A lo largo de mis viajes, he conocido de momento 3 desiertos. El Sahara, el desierto de Arabia y por último el de Wadi Rum en Jordania. Este último es el desierto que Lawrence de Arabia cruzó varias veces durante sus guerras y batallitas en el transcurso de la Revolución Árabe de 1916-1918 contra el imperio Otomano. También es el desierto que tantas veces nombró y renombró en su libro Los Siete Pilares de la Sabiduría. Y es que Wadi Rum es sin duda uno de los destinos obligados si os encontráis en tierras del reino Hachemita.
Wadi Rum es un lugar espectacular, te sobrepasa en belleza y hermosura. Con grandes torres de piedra arenisca. Torres en las que el agua y el viento, día a día, lentamente, pero sin descanso han ido cincelando la blanda arenisca de la que están hechas, hasta componer un paisaje espectacular de pilares con formas extravagantes, cárcavas, acanaladuras y grandes cimas de paredes verticales.
Wadi Rum es un desierto en el que de repente espectaculares afloramientos de roca emergen de un mar de arena y que según pasan las horas del día, los colores de la roca y la arena van pasando del rojo intenso a un nácar acaramelado.
Y es que, como cualquier otro desierto, Wadi Rum tiene sus horas. Si nos encontramos al amanecer o al atardecer, es entonces cuando el sol arranca los almagres, ocres y bermellones que viven en la piedra arenisca y el escenario se vuelve mágico. Pero si os pilla a mediodía, Wadi Rum será un desierto aburrido, cegador y carente de atractivos.
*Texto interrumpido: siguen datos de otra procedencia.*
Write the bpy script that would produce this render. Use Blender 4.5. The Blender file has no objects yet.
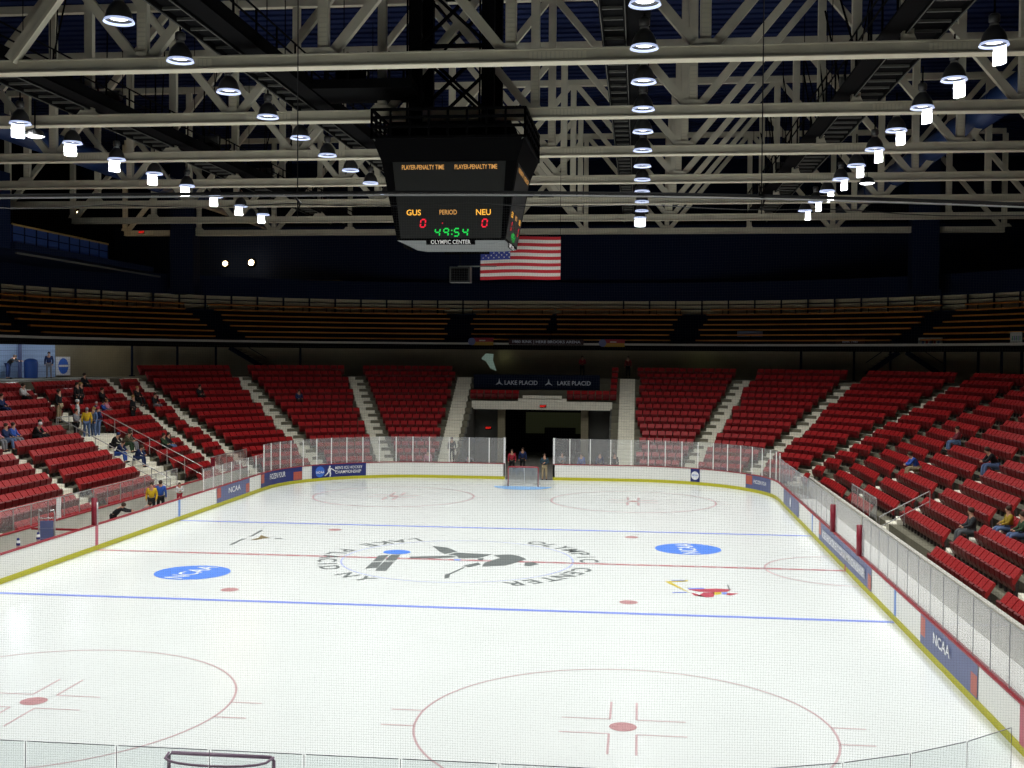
import bpy, math, random
from mathutils import Vector, Matrix
random.seed(7)
PI = math.pi
scn = bpy.context.scene
COL = scn.collection
sin, cos = math.sin, math.cos

# ------------------------------------------------------------------ materials
def mat(name, col, rough=.6, metal=0., spec=.3, emit=None, es=1., noise=0., nscale=8., bump=0.):
    m = bpy.data.materials.new(name); m.use_nodes = True
    nt = m.node_tree; b = nt.nodes['Principled BSDF']
    b.inputs['Base Color'].default_value = (*col, 1)
    b.inputs['Roughness'].default_value = rough
    b.inputs['Metallic'].default_value = metal
    b.inputs['Specular IOR Level'].default_value = spec
    if emit:
        b.inputs['Emission Color'].default_value = (*emit, 1)
        b.inputs['Emission Strength'].default_value = es
    if noise > 0 or bump > 0:
        tc = nt.nodes.new('ShaderNodeTexCoord'); n = nt.nodes.new('ShaderNodeTexNoise')
        n.inputs['Scale'].default_value = nscale; n.inputs['Detail'].default_value = 3
        nt.links.new(tc.outputs['Object'], n.inputs['Vector'])
        if noise > 0:
            r = nt.nodes.new('ShaderNodeValToRGB')
            r.color_ramp.elements[0].position = .3; r.color_ramp.elements[1].position = .7
            r.color_ramp.elements[0].color = (*[c*(1-noise) for c in col], 1)
            r.color_ramp.elements[1].color = (*[min(1, c*(1+noise)) for c in col], 1)
            nt.links.new(n.outputs['Fac'], r.inputs['Fac']); nt.links.new(r.outputs['Color'], b.inputs['Base Color'])
        if bump > 0:
            bp = nt.nodes.new('ShaderNodeBump'); bp.inputs['Strength'].default_value = bump
            nt.links.new(n.outputs['Fac'], bp.inputs['Height']); nt.links.new(bp.outputs['Normal'], b.inputs['Normal'])
    return m
def hazy(name, tint=(.96, .98, .98), haze=.10, hcol=(.8, .8, .8), fres=True):
    m = bpy.data.materials.new(name); m.use_nodes = True
    nt = m.node_tree; nt.nodes.clear()
    o = nt.nodes.new('ShaderNodeOutputMaterial'); t = nt.nodes.new('ShaderNodeBsdfTransparent')
    t.inputs[0].default_value = (*tint, 1)
    d = nt.nodes.new('ShaderNodeBsdfDiffuse'); d.inputs[0].default_value = (*hcol, 1)
    g = nt.nodes.new('ShaderNodeBsdfGlossy'); g.inputs['Roughness'].default_value = .06
    a = nt.nodes.new('ShaderNodeMixShader'); a.inputs[0].default_value = haze
    nt.links.new(t.outputs[0], a.inputs[1]); nt.links.new(d.outputs[0], a.inputs[2])
    c = nt.nodes.new('ShaderNodeMixShader')
    c.inputs[0].default_value = .06 if fres else .03
    nt.links.new(a.outputs[0], c.inputs[1]); nt.links.new(g.outputs[0], c.inputs[2])
    nt.links.new(c.outputs[0], o.inputs[0])
    return m
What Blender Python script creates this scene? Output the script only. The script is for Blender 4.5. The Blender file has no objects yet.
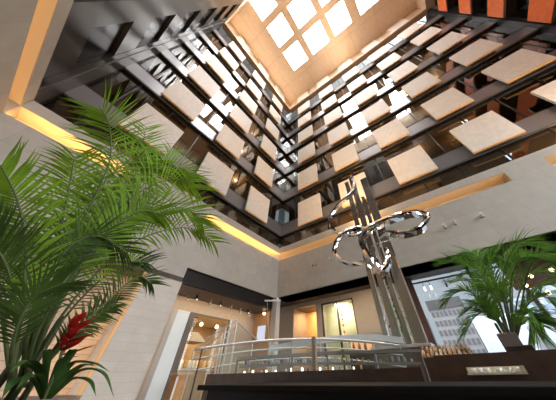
import bpy, bmesh, math, random
from mathutils import Vector, Matrix
random.seed(7)
SC = bpy.context.scene
COL = SC.collection

# ------------------------------------------------------------------ camera
CAMZ = 1.25
yaw, pitch, roll = 0.969618, 0.765780, -0.020712
F_PX, PPX, PPY = 190.661, 301.852, 192.756
fwd = Vector((math.sin(yaw)*math.cos(pitch), math.cos(yaw)*math.cos(pitch), math.sin(pitch)))
rgt = fwd.cross(Vector((0, 0, 1))).normalized()
upv = rgt.cross(fwd)
r2 = rgt*math.cos(roll) + upv*math.sin(roll)
u2 = -rgt*math.sin(roll) + upv*math.cos(roll)
cam_d = bpy.data.cameras.new('camera')
cam = bpy.data.objects.new('camera', cam_d)
COL.objects.link(cam)
m = Matrix((r2, u2, -fwd)).transposed().to_4x4()
m.translation = Vector((0, 0, CAMZ))
cam.matrix_world = m
cam_d.sensor_fit = 'HORIZONTAL'
cam_d.sensor_width = 36.0
cam_d.lens = F_PX/556*36.0
cam_d.shift_x = -(PPX-278)/556
cam_d.shift_y = -(200-PPY)/556
cam_d.clip_start = 0.05
cam_d.clip_end = 500
SC.camera = cam

# ------------------------------------------------------------------ world, exposure, large lights
SKY_STRENGTH = 0.55
PANE_STRENGTH = 14.0
FILL_GLOW = 13.0
EXPOSURE = 0.5
SC.view_settings.view_transform = 'Standard'
SC.view_settings.look = 'None'
SC.view_settings.gamma = 1.0
SC.view_settings.exposure = EXPOSURE
SC.view_settings.use_curve_mapping = False
SC.cycles.use_denoising = True
SC.cycles.max_bounces = 10
SC.cycles.diffuse_bounces = 5
SC.cycles.glossy_bounces = 5
SC.cycles.transparent_max_bounces = 16
SC.cycles.sample_clamp_indirect = 6.0
SC.cycles.caustics_reflective = False
SC.cycles.caustics_refractive = False

w = bpy.data.worlds.new('sky')
SC.world = w
w.use_nodes = True
nt = w.node_tree
bgn = nt.nodes['Background']
tc = nt.nodes.new('ShaderNodeTexCoord')
sep = nt.nodes.new('ShaderNodeSeparateXYZ')
nt.links.new(tc.outputs['Generated'], sep.inputs[0])
ramp = nt.nodes.new('ShaderNodeValToRGB')
ramp.color_ramp.elements[0].position = 0.48
ramp.color_ramp.elements[0].color = (0.30, 0.29, 0.28, 1)
ramp.color_ramp.elements[1].position = 0.52
ramp.color_ramp.elements[1].color = (0.72, 0.80, 0.88, 1)
e = ramp.color_ramp.elements.new(1.0)
e.color = (0.80, 0.88, 1.0, 1)
mr = nt.nodes.new('ShaderNodeMapRange')
mr.inputs['From Min'].default_value = -1
nt.links.new(sep.outputs['Z'], mr.inputs['Value'])
nt.links.new(mr.outputs[0], ramp.inputs[0])
noi = nt.nodes.new('ShaderNodeTexNoise')
noi.inputs['Scale'].default_value = 2.6
noi.inputs['Detail'].default_value = 5
nt.links.new(tc.outputs['Generated'], noi.inputs['Vector'])
cr = nt.nodes.new('ShaderNodeValToRGB')
cr.color_ramp.elements[0].position = 0.45
cr.color_ramp.elements[1].position = 0.65
nt.links.new(noi.outputs['Fac'], cr.inputs[0])
mul = nt.nodes.new('ShaderNodeMath'); mul.operation = 'MULTIPLY'; mul.inputs[1].default_value = 0.5
nt.links.new(cr.outputs[0], mul.inputs[0])
mx = nt.nodes.new('ShaderNodeMixRGB')
mx.inputs['Color2'].default_value = (0.95, 0.95, 0.95, 1)
nt.links.new(mul.outputs[0], mx.inputs[0])
nt.links.new(ramp.outputs[0], mx.inputs['Color1'])
# bright sky lobe behind the camera, added as fill light for the interior
vm = nt.nodes.new('ShaderNodeVectorMath'); vm.operation = 'DOT_PRODUCT'
vm.inputs[1].default_value = Vector((-0.10, -0.90, 0.42)).normalized()
nt.links.new(tc.outputs['Generated'], vm.inputs[0])
sky_fill = nt.nodes.new('ShaderNodeMapRange'); sky_fill.interpolation_type = 'SMOOTHSTEP'
sky_fill.inputs['From Min'].default_value = 0.1; sky_fill.inputs['From Max'].default_value = 0.95
sky_fill.inputs['To Min'].default_value = SKY_STRENGTH; sky_fill.inputs['To Max'].default_value = SKY_STRENGTH*FILL_GLOW
nt.links.new(vm.outputs['Value'], sky_fill.inputs['Value'])
nt.links.new(sky_fill.outputs[0], bgn.inputs['Strength'])
nt.links.new(mx.outputs[0], bgn.inputs['Color'])

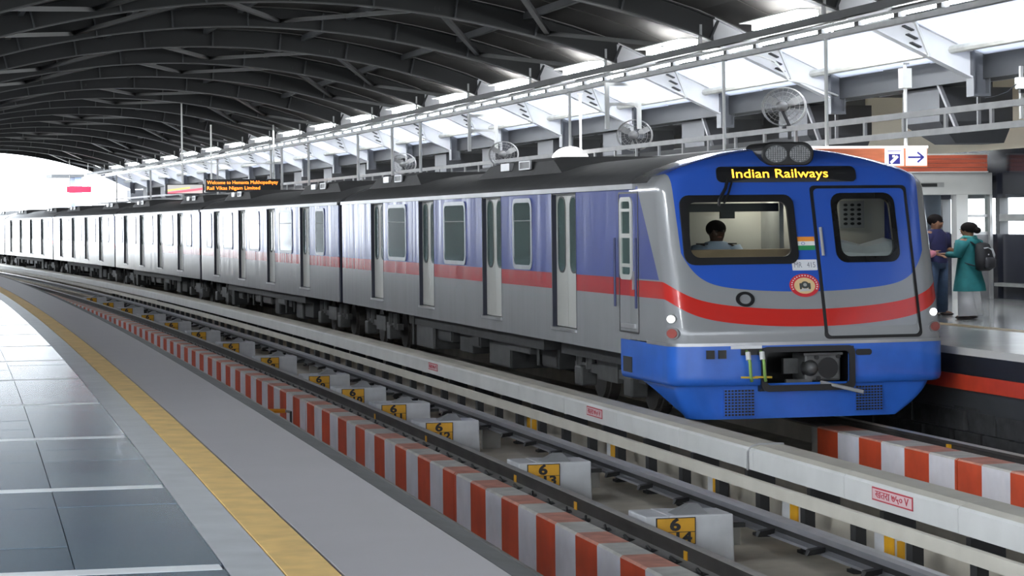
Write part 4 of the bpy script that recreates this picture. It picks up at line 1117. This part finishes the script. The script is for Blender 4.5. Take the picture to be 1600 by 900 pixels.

Pero si hay una experiencia única es pasar una noche bajo un techo de estrellas que cual diamantes tintinean en la negritud del desierto. Solo cuando hayáis respirado hasta la saciedad el aire limpio y hayáis oído el silencio mas desnudo y solo cuando hayáis visto salir el sol desde lo alto de una duna envueltos en un silencio que os limpia el alma, entonces podréis decir que habéis conocido el desierto.